Stated problem: Retype the data below without altering anything.

Supplied information:
______
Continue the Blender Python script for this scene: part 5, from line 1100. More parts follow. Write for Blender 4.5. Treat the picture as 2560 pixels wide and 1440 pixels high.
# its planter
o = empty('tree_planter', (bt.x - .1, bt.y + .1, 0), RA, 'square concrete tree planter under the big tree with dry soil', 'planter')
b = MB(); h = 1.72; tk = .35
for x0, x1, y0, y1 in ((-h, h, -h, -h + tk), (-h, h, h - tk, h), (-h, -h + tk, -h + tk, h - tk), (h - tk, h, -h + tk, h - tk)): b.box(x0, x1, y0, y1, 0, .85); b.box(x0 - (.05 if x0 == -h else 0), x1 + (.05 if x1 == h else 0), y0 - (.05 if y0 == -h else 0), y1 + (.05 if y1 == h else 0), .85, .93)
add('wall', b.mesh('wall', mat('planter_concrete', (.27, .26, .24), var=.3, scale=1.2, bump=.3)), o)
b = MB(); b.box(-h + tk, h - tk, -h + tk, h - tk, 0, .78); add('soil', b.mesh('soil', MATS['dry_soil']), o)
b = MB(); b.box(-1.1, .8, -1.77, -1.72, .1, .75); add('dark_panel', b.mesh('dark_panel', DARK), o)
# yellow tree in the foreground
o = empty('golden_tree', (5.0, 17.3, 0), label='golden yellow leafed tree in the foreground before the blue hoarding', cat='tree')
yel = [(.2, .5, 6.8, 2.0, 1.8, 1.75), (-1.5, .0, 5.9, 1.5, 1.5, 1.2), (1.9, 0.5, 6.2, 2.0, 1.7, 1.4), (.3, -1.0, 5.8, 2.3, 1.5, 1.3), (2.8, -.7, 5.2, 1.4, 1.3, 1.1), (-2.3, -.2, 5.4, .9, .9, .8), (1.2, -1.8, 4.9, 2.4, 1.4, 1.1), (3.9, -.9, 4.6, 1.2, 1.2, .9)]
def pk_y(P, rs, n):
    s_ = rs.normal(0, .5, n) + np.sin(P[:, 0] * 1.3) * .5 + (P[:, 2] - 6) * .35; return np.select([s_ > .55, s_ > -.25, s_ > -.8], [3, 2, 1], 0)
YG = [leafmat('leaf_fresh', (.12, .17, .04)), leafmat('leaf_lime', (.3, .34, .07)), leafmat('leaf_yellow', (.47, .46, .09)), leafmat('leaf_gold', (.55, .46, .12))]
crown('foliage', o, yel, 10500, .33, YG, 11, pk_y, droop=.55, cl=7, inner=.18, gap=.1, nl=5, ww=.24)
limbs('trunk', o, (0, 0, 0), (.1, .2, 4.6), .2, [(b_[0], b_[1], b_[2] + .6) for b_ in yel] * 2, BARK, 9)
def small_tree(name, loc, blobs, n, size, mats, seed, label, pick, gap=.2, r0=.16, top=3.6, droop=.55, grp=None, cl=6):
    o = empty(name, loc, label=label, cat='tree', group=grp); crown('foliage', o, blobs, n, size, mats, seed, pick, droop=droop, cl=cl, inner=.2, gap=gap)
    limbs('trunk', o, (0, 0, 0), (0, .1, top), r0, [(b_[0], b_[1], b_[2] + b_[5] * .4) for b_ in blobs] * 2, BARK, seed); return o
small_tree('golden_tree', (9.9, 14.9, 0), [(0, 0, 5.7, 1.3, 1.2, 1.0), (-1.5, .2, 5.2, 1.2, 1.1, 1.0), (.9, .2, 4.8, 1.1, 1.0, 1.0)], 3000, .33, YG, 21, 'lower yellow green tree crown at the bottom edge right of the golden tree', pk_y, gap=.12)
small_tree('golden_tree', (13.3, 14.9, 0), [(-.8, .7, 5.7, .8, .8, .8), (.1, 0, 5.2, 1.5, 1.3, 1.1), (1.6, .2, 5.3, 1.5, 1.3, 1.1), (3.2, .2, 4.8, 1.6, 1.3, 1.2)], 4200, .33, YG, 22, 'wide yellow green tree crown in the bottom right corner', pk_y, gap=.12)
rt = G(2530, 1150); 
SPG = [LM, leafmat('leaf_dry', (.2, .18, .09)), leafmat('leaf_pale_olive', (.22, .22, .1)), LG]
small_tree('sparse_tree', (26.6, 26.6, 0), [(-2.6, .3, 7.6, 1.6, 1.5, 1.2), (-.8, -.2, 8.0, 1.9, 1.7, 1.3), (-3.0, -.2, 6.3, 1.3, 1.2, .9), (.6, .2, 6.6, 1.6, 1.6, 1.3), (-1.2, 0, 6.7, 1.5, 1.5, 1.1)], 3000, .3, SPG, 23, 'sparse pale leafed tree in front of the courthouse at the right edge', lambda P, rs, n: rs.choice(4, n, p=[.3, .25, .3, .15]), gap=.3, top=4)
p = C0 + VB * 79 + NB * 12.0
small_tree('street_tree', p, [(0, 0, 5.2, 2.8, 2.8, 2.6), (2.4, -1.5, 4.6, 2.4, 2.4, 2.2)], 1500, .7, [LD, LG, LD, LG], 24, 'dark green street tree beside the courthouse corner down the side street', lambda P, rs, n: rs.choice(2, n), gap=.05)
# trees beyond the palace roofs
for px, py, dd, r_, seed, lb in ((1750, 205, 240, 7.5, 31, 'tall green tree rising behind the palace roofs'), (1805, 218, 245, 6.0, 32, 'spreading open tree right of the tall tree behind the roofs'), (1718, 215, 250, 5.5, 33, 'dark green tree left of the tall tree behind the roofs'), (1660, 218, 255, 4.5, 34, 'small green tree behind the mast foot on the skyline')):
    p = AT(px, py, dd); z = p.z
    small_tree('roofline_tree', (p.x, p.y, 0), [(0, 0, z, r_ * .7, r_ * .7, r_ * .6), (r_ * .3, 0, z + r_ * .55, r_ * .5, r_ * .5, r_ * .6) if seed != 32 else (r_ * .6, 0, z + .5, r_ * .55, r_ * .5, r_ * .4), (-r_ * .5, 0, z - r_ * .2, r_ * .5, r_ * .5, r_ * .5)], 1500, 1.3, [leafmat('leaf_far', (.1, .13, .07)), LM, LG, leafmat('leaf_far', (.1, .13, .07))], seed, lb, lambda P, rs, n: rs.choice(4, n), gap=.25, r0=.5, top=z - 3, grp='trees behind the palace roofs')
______
The result:
Continue the Blender Python script for this scene: part 5, from line 1100. More parts follow. Write for Blender 4.5. Treat the picture as 2560 pixels wide and 1440 pixels high.
# its planter
o = empty('tree_planter', (bt.x - .1, bt.y + .1, 0), RA, 'square concrete tree planter under the big tree with dry soil', 'planter')
b = MB(); h = 1.72; tk = .35
for x0, x1, y0, y1 in ((-h, h, -h, -h + tk), (-h, h, h - tk, h), (-h, -h + tk, -h + tk, h - tk), (h - tk, h, -h + tk, h - tk)): b.box(x0, x1, y0, y1, 0, .85); b.box(x0 - (.05 if x0 == -h else 0), x1 + (.05 if x1 == h else 0), y0 - (.05 if y0 == -h else 0), y1 + (.05 if y1 == h else 0), .85, .93)
add('wall', b.mesh('wall', mat('planter_concrete', (.27, .26, .24), var=.3, scale=1.2, bump=.3)), o)
b = MB(); b.box(-h + tk, h - tk, -h + tk, h - tk, 0, .78); add('soil', b.mesh('soil', MATS['dry_soil']), o)
b = MB(); b.box(-1.1, .8, -1.77, -1.72, .1, .75); add('dark_panel', b.mesh('dark_panel', DARK), o)
# yellow tree in the foreground
o = empty('golden_tree', (5.0, 17.3, 0), label='golden yellow leafed tree in the foreground before the blue hoarding', cat='tree')
yel = [(.2, .5, 6.8, 2.0, 1.8, 1.75), (-1.5, .0, 5.9, 1.5, 1.5, 1.2), (1.9, 0.5, 6.2, 2.0, 1.7, 1.4), (.3, -1.0, 5.8, 2.3, 1.5, 1.3), (2.8, -.7, 5.2, 1.4, 1.3, 1.1), (-2.3, -.2, 5.4, .9, .9, .8), (1.2, -1.8, 4.9, 2.4, 1.4, 1.1), (3.9, -.9, 4.6, 1.2, 1.2, .9)]
def pk_y(P, rs, n):
    s_ = rs.normal(0, .5, n) + np.sin(P[:, 0] * 1.3) * .5 + (P[:, 2] - 6) * .35; return np.select([s_ > .55, s_ > -.25, s_ > -.8], [3, 2, 1], 0)
YG = [leafmat('leaf_fresh', (.12, .17, .04)), leafmat('leaf_lime', (.3, .34, .07)), leafmat('leaf_yellow', (.47, .46, .09)), leafmat('leaf_gold', (.55, .46, .12))]
crown('foliage', o, yel, 10500, .33, YG, 11, pk_y, droop=.55, cl=7, inner=.18, gap=.1, nl=5, ww=.24)
limbs('trunk', o, (0, 0, 0), (.1, .2, 4.6), .2, [(b_[0], b_[1], b_[2] + .6) for b_ in yel] * 2, BARK, 9)
def small_tree(name, loc, blobs, n, size, mats, seed, label, pick, gap=.2, r0=.16, top=3.6, droop=.55, grp=None, cl=6):
    o = empty(name, loc, label=label, cat='tree', group=grp); crown('foliage', o, blobs, n, size, mats, seed, pick, droop=droop, cl=cl, inner=.2, gap=gap)
    limbs('trunk', o, (0, 0, 0), (0, .1, top), r0, [(b_[0], b_[1], b_[2] + b_[5] * .4) for b_ in blobs] * 2, BARK, seed); return o
small_tree('golden_tree', (9.9, 14.9, 0), [(0, 0, 5.7, 1.3, 1.2, 1.0), (-1.5, .2, 5.2, 1.2, 1.1, 1.0), (.9, .2, 4.8, 1.1, 1.0, 1.0)], 3000, .33, YG, 21, 'lower yellow green tree crown at the bottom edge right of the golden tree', pk_y, gap=.12)
small_tree('golden_tree', (13.3, 14.9, 0), [(-.8, .7, 5.7, .8, .8, .8), (.1, 0, 5.2, 1.5, 1.3, 1.1), (1.6, .2, 5.3, 1.5, 1.3, 1.1), (3.2, .2, 4.8, 1.6, 1.3, 1.2)], 4200, .33, YG, 22, 'wide yellow green tree crown in the bottom right corner', pk_y, gap=.12)
rt = G(2530, 1150); 
SPG = [LM, leafmat('leaf_dry', (.2, .18, .09)), leafmat('leaf_pale_olive', (.22, .22, .1)), LG]
small_tree('sparse_tree', (26.6, 26.6, 0), [(-2.6, .3, 7.6, 1.6, 1.5, 1.2), (-.8, -.2, 8.0, 1.9, 1.7, 1.3), (-3.0, -.2, 6.3, 1.3, 1.2, .9), (.6, .2, 6.6, 1.6, 1.6, 1.3), (-1.2, 0, 6.7, 1.5, 1.5, 1.1)], 3000, .3, SPG, 23, 'sparse pale leafed tree in front of the courthouse at the right edge', lambda P, rs, n: rs.choice(4, n, p=[.3, .25, .3, .15]), gap=.3, top=4)
p = C0 + VB * 79 + NB * 12.0
small_tree('street_tree', p, [(0, 0, 5.2, 2.8, 2.8, 2.6), (2.4, -1.5, 4.6, 2.4, 2.4, 2.2)], 1500, .7, [LD, LG, LD, LG], 24, 'dark green street tree beside the courthouse corner down the side street', lambda P, rs, n: rs.choice(2, n), gap=.05)
# trees beyond the palace roofs
for px, py, dd, r_, seed, lb in ((1750, 205, 240, 7.5, 31, 'tall green tree rising behind the palace roofs'), (1805, 218, 245, 6.0, 32, 'spreading open tree right of the tall tree behind the roofs'), (1718, 215, 250, 5.5, 33, 'dark green tree left of the tall tree behind the roofs'), (1660, 218, 255, 4.5, 34, 'small green tree behind the mast foot on the skyline')):
    p = AT(px, py, dd); z = p.z
    small_tree('roofline_tree', (p.x, p.y, 0), [(0, 0, z, r_ * .7, r_ * .7, r_ * .6), (r_ * .3, 0, z + r_ * .55, r_ * .5, r_ * .5, r_ * .6) if seed != 32 else (r_ * .6, 0, z + .5, r_ * .55, r_ * .5, r_ * .4), (-r_ * .5, 0, z - r_ * .2, r_ * .5, r_ * .5, r_ * .5)], 1500, 1.3, [leafmat('leaf_far', (.1, .13, .07)), LM, LG, leafmat('leaf_far', (.1, .13, .07))], seed, lb, lambda P, rs, n: rs.choice(4, n), gap=.25, r0=.5, top=z - 3, grp='trees behind the palace roofs')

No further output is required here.